With over 100 years of operation, other than the Shield & Diamond magazine, the CHF has been the longest running program offered by the Fraternity. Although capitalization was initially slow, and funding waivered at times, the three pie graphs accompanying this article illustrate the evolution of revenue sources of the CHF. In the first year of the Fund’s existence, 96% of the funding came from dues from members. By the 50th anniversary of the CHF, 49% came from dues and fees; and by the 100th anniversary, just 8% of the total revenue came from dues and fees. However, 57% of the income came from other member related sources like rent from Pike occupied properties, and interest on loans with Pike house corporations.
On July 1, 2005 the CHF was conveyed to White Horse Holding Corporation. Previously both had the same staff and governing board, so this was in effect a simple merging of the financial statements. The CHF had initially loaned funds to the Holding Corporation, providing working capital in its early years and some financing for property acquisitions.

A graph accompanies this article illustrating the growth of the CHF’s assets over its first century. After one year of existence, in 1908 the CHF had $384. By its 100th anniversary, the CHF had grown to $12.4 million in assets. A loan fund of this size, capitalized by its members, which exists for the purpose of achieving competitive housing for its chapters, is actually fairly unique in the fraternity world. While many fraternities have had a loan fund at some time in their history, few have been able to keep it intact and operating for the same purpose for so long. Virtually all have been absorbed by other arms of their organization and/or have been depleted through appropriations to other popular programs at various times. Pi Kappa Alpha’s CHF and real estate assistance to chapters is admired by its peer fraternities. Fraternities and sororities frequently seek Pi Kappa Alpha’s advice on the establishment of such a Fund and on real estate matters in general. PiKA’s success in this realm can be attributed to the long-term capitalization of the CHF mandated by the wisdom of convention delegates over the last 100 years, together with the principled stewardship of the independent, experienced, volunteer board overseeing these operations. Board members have been allowed to serve for comparatively long periods of time; which has enabled continuity, consistency, and management that has stayed above the trees, maintaining a view of the whole forest, while keeping a vigilant eye on the long-term horizon.

Talented, selfless and dedicated CHF board members over the years have guided the progress of the Fund and provided immeasurable expert advice to several generations of chapters and house corporations. Their tenure of service is astounding; of particular note: P.D. Christian (BK, Emory 1924) with 32 years (1940-1972), chairman from 1943-1972; Herb Miller (a founder of AΦ, Iowa State 1913) with 25 years (1942 - death in 1967); Richard Ralph (AΣ, Cal-Berkeley 1953) with 27 years (1970-1997), chairman from 1977-1993; and Jamie Wolff (ZN, Eastern Washington 1967) appointed in 1977 and was the board chairman (now called president) from 1993-2008; he continues to serve with 31 years of service.

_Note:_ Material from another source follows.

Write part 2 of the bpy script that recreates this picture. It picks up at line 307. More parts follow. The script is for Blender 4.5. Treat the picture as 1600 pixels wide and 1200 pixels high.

Reflecting on the history of the CHF, long time board member Jamie Wolff affirmed the CHF’s ongoing commitment to housing, but expressed concern over the challenges that lie ahead: “Most people don’t realize that housing wears out and becomes outdated over time, especially in the high turnover, intensified use of the student rental market. Like an automobile, routine maintenance and repairs are required to achieve even functional utility; and ultimately, it will have to be replaced.
The housing stock owned by Pike entities currently exceeds $75 million in value. We must educate our members and house corporation officers to aggressively plan for the maintenance and ultimate replacement of these valuable assets. This is a huge, perpetual challenge to our Fraternity. In addition, market forces beyond our control continuously impact this dynamic, and there are decreasing sources of primary financing for Greek housing that is limited in use. While college town real estate has become very valuable, providing enhanced equity to existing properties, it has made it more difficult for the rapidly growing number of new chapters to attain such competitive housing.
We are blessed with the most knowledgeable and professional housing staff in the industry. Their insight and ability to help local chapters is a powerful tool, which few fraternities have. Our staff has developed a wide variety of creative, cutting edge programs to proactively and successfully deal with our housing challenges.”
Nearly all chapters have directly benefited from the CHF’s resources, whether from a loan, grant, Work Day incentive, award, or simply expert advice. Since inception, on an inflation adjusted basis, the CHF has provided over $43.5 million in loans, assisting over 160 chapters, involving approximately 500 separate transactions. It is estimated that it would cost $187 million to upgrade the existing Pike houses to today’s market standard and acquire competitive housing where none is presently owned. As a lender of last resort, if the CHF was called upon to provide the typical 20% of that in 2nd mortgage loans, $37.4 million would be needed at this time. The short fall in available funds will have to be met by innovative programming and hard work by all. A tall order, but as is the case throughout Pi Kappa Alpha’s rich history, it is accustomed to meeting and conquering challenges and the CHF looks forward to playing an integral role in this effort over its next 100 years.
The author of this series, Dan Corah, is the chief operating officer of White Horse Holding Corporation and the Fraternity’s real estate operations. Dan has been in this capacity since 1989; the longest serving real estate staff person in the Greek world.